For small businesses like Chicago's upscale Spa on Oak, Groupon's appeal is more about advertising, more about reaching new eyeballs. "I would say 60 percent of the people who come in here through the Groupon didn't even know I was here,'' said Richelle Ciluffo, owner of the spa. "It put me on the map."
Groupons have peddled zip-lining in Santa Cruz, Calif., sky-diving in Detroit, chemical peels in Philadelphia and dancing in Dallas.
Culture is a hot-seller, too. From the King Tut exhibit in New York to the Joffrey Ballet in Chicago. Last month, Groupon sold its first big national coupon: $25 for $50 worth of clothes at the Gap.
Mason said the Gap coupon got 450,000 takers -- and the volume crashed the Gap's server. Nonetheless, Groupon said the Gap promotion yielded $11 million in sales.
Dotcom Boom Reincarnate?
Like the early dotcoms, Groupon cultivates a hip, funky vibe. The average age of employees is 25. Ping-Pong is encouraged. Headshots of customer service reps -- recruited from Chicago's improv scene -- line the walls.
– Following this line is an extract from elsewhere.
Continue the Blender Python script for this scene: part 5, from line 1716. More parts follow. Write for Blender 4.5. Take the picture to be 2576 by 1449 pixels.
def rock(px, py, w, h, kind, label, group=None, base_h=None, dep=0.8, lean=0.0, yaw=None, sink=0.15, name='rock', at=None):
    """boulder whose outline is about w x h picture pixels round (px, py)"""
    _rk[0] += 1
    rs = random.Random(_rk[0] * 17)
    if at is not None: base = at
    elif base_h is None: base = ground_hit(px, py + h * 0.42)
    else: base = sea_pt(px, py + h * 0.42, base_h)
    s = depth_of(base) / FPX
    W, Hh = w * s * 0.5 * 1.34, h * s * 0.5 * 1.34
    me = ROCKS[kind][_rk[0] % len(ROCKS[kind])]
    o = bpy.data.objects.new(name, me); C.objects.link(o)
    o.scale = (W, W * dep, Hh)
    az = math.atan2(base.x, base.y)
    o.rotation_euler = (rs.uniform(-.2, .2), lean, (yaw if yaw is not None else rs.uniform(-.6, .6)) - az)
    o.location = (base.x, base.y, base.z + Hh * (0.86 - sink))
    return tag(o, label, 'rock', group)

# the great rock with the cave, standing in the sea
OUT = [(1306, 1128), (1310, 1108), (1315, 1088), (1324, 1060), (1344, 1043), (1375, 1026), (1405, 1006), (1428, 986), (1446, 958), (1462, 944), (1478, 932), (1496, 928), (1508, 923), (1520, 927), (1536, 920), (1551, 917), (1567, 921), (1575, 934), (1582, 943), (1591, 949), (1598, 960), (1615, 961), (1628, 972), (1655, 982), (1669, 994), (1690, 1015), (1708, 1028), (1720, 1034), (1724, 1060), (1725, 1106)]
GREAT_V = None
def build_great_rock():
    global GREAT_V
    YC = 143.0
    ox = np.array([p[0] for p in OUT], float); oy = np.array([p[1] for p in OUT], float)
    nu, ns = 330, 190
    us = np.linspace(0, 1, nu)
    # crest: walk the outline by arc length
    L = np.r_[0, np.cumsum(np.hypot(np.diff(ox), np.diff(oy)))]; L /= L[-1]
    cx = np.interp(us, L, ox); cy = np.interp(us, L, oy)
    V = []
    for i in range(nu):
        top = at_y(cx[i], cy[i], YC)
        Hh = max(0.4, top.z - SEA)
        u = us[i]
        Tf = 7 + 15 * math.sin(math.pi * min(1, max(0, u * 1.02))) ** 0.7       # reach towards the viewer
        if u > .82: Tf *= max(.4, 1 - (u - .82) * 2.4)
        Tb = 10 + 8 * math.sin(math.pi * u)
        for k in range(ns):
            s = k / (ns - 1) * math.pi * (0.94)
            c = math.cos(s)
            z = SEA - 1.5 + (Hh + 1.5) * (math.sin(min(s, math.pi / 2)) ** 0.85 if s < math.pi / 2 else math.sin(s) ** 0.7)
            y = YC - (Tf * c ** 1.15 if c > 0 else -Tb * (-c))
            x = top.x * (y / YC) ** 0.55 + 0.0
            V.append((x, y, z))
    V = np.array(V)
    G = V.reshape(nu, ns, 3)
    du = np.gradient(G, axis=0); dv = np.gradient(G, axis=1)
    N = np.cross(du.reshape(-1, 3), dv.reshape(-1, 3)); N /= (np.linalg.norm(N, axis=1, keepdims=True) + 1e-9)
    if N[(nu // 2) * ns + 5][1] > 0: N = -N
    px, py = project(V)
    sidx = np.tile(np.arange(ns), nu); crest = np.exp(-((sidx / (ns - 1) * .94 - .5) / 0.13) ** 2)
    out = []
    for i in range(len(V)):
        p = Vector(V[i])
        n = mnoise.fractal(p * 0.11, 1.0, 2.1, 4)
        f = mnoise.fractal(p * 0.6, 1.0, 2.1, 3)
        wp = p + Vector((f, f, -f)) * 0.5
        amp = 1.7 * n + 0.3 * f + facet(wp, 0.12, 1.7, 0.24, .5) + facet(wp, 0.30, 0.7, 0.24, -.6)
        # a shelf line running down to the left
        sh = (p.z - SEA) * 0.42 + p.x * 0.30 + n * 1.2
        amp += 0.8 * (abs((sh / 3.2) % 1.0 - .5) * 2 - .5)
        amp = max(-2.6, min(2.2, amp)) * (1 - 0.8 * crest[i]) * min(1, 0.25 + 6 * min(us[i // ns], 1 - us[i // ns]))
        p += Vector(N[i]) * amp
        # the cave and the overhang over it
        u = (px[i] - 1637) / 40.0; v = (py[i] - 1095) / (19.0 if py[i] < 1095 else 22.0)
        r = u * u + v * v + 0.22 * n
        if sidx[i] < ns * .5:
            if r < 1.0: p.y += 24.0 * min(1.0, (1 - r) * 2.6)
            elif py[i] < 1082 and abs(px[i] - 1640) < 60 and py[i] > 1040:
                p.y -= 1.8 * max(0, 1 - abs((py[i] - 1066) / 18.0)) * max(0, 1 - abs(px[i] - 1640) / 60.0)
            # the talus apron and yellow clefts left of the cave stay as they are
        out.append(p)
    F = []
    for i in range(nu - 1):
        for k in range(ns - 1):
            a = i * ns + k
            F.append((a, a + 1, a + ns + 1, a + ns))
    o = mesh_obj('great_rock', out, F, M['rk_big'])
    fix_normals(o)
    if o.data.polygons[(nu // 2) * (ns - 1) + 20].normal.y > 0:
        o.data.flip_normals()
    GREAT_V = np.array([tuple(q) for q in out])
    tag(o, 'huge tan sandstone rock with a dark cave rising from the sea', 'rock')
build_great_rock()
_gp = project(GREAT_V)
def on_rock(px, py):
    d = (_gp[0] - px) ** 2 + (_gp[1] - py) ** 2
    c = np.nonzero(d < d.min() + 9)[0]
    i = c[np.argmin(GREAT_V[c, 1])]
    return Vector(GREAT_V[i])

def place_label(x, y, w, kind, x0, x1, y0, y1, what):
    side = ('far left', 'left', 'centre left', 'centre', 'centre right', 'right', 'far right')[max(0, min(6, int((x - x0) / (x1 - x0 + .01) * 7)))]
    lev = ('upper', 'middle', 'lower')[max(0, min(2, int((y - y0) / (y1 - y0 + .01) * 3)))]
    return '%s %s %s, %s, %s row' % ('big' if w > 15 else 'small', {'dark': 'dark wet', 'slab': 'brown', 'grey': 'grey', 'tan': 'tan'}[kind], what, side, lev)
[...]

"They think quickly, but they also have a good sense of humility. They have a good sense of empathy,'' said Dan Jessup, the company's human resources director, of their employees. "They understand how to relate naturally and they do so with a sense of humor."
Meetings are held in a space that strongly resembled an aging teenager's bedroom, which, oddly, included a stationary bicycle that played the Sade song "Smooth Operator" when it was working properly.
Coupons for the Cool Crowd
Groupon advertising reads more like satire you'd find in The Onion, rather what you'd read in typical business copy.
For a hair treatment in Tucson: "How to feel terrible and look great doing it."
For cheap cocktails in Seattle, "A reader challenge: What's in a fireside chat?"
And, "How to order yogurt the rude way."
"The e-mails are hilarious,'' said Donahue. "I think that that's part of their voice, part of their company personality that shines through."
And with the appeal so obvious to so many, the competition is coming on strong, and not just in the United States. In Russia and China, clones have ripped off Groupon's model, right down to the color scheme of its website.
Stateside, companies like yelp.com are moving in on the market.
"We've seen something like 500 businesses clone the exact idea of Groupon," said Mason. "Most of them end up being like a knockoff, you know a Groupon knockoff is a lot like a Gucci knockoff or an i-pod knockoff. It's not the same as the original."
Groupon may be riding high now. But there are many tombstones for dotcom hot properties past, such as Pets.com, eToys.com and Netscape, once promising Internet companies that grew fast and flamed out.
"[I] take it with a grain of salt," said Mason. We're kind of like the 'N Sync of websites, where we might have some record, but we're not better than the Beatles. It's more of an artifact of the times in which we live."
Unlike so many dotcom wonders, Groupon is already turning a profit.